**Task details:** Set down exactly the lines of the listing below, please, beginning with the first and ending with the line that holds "(0,0,0), 12, M=Matrix.Translation((x,-.0765,.305))".

**Dataset content:**
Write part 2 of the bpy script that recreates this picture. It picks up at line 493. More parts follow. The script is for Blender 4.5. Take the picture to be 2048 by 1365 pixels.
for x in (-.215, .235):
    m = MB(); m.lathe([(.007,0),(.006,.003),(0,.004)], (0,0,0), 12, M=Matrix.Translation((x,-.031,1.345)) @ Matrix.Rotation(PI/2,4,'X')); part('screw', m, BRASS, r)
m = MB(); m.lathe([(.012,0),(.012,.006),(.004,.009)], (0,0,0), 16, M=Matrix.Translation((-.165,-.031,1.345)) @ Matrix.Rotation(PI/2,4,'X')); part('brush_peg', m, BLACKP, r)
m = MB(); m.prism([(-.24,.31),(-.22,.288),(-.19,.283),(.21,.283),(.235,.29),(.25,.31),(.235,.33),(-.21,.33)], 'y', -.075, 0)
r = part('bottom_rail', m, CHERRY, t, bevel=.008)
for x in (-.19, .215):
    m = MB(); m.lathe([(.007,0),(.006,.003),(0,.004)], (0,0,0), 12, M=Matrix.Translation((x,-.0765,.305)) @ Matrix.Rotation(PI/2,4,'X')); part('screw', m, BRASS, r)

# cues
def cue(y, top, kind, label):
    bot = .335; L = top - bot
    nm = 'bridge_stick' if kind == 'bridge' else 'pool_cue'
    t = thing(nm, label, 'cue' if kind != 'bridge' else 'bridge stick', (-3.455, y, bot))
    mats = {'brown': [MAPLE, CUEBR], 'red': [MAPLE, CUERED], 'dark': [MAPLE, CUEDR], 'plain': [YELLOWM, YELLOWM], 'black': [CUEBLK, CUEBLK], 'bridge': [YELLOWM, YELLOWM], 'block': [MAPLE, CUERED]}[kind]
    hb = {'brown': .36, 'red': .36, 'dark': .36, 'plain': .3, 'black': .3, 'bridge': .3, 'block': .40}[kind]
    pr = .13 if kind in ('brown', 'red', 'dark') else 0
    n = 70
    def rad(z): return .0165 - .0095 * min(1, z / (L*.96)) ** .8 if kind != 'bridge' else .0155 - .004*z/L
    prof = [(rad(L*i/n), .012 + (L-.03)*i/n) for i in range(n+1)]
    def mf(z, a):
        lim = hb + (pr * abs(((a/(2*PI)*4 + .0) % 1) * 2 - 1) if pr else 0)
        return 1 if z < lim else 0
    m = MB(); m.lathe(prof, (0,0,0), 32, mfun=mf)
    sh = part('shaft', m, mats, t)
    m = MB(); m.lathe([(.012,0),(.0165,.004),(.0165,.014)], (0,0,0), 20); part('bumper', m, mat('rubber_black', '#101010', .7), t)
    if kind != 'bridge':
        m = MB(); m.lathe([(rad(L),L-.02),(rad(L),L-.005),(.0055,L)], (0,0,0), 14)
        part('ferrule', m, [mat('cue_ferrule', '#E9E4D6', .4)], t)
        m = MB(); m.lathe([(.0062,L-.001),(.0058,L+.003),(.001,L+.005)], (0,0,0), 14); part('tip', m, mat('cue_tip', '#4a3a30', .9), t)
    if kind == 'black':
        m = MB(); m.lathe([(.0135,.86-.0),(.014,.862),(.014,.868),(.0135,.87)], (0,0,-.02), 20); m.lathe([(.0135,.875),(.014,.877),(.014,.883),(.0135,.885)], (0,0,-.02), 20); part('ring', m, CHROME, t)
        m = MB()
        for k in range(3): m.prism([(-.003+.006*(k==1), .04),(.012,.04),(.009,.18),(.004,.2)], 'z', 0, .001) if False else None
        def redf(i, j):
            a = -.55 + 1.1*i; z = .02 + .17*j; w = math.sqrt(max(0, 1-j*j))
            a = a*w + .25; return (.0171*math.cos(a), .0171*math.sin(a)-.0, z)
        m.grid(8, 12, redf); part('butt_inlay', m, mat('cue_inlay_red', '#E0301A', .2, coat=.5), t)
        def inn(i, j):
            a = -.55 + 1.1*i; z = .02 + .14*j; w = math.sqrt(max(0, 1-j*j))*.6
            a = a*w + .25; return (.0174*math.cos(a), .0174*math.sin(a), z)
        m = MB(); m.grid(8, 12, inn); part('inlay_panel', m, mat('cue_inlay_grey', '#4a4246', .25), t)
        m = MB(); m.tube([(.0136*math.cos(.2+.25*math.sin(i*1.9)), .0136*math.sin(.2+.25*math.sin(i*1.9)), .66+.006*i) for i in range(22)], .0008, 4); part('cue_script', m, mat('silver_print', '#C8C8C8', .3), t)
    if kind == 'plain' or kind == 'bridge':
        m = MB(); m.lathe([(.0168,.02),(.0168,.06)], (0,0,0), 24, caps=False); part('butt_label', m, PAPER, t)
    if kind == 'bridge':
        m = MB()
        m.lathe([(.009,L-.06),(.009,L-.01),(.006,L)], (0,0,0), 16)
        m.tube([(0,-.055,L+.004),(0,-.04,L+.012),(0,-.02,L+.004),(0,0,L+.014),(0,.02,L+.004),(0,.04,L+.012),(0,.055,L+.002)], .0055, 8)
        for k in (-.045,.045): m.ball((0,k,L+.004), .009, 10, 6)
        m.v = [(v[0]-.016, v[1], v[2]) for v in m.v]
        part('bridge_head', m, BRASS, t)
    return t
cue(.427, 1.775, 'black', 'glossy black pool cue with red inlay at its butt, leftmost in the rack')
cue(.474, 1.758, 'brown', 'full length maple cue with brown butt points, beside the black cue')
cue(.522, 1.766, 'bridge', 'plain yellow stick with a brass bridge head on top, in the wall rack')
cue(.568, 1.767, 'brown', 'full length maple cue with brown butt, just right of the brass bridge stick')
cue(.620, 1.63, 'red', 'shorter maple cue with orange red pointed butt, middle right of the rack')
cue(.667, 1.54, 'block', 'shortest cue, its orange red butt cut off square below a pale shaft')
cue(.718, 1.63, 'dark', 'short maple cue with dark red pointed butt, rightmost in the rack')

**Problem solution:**
Write part 2 of the bpy script that recreates this picture. It picks up at line 493. More parts follow. The script is for Blender 4.5. Take the picture to be 2048 by 1365 pixels.
for x in (-.215, .235):
    m = MB(); m.lathe([(.007,0),(.006,.003),(0,.004)], (0,0,0), 12, M=Matrix.Translation((x,-.031,1.345)) @ Matrix.Rotation(PI/2,4,'X')); part('screw', m, BRASS, r)
m = MB(); m.lathe([(.012,0),(.012,.006),(.004,.009)], (0,0,0), 16, M=Matrix.Translation((-.165,-.031,1.345)) @ Matrix.Rotation(PI/2,4,'X')); part('brush_peg', m, BLACKP, r)
m = MB(); m.prism([(-.24,.31),(-.22,.288),(-.19,.283),(.21,.283),(.235,.29),(.25,.31),(.235,.33),(-.21,.33)], 'y', -.075, 0)
r = part('bottom_rail', m, CHERRY, t, bevel=.008)
for x in (-.19, .215):
    m = MB(); m.lathe([(.007,0),(.006,.003),(0,.004)], (0,0,0), 12, M=Matrix.Translation((x,-.0765,.305)) @ Matrix.Rotation(PI/2,4,'X')); part('screw', m, BRASS, r)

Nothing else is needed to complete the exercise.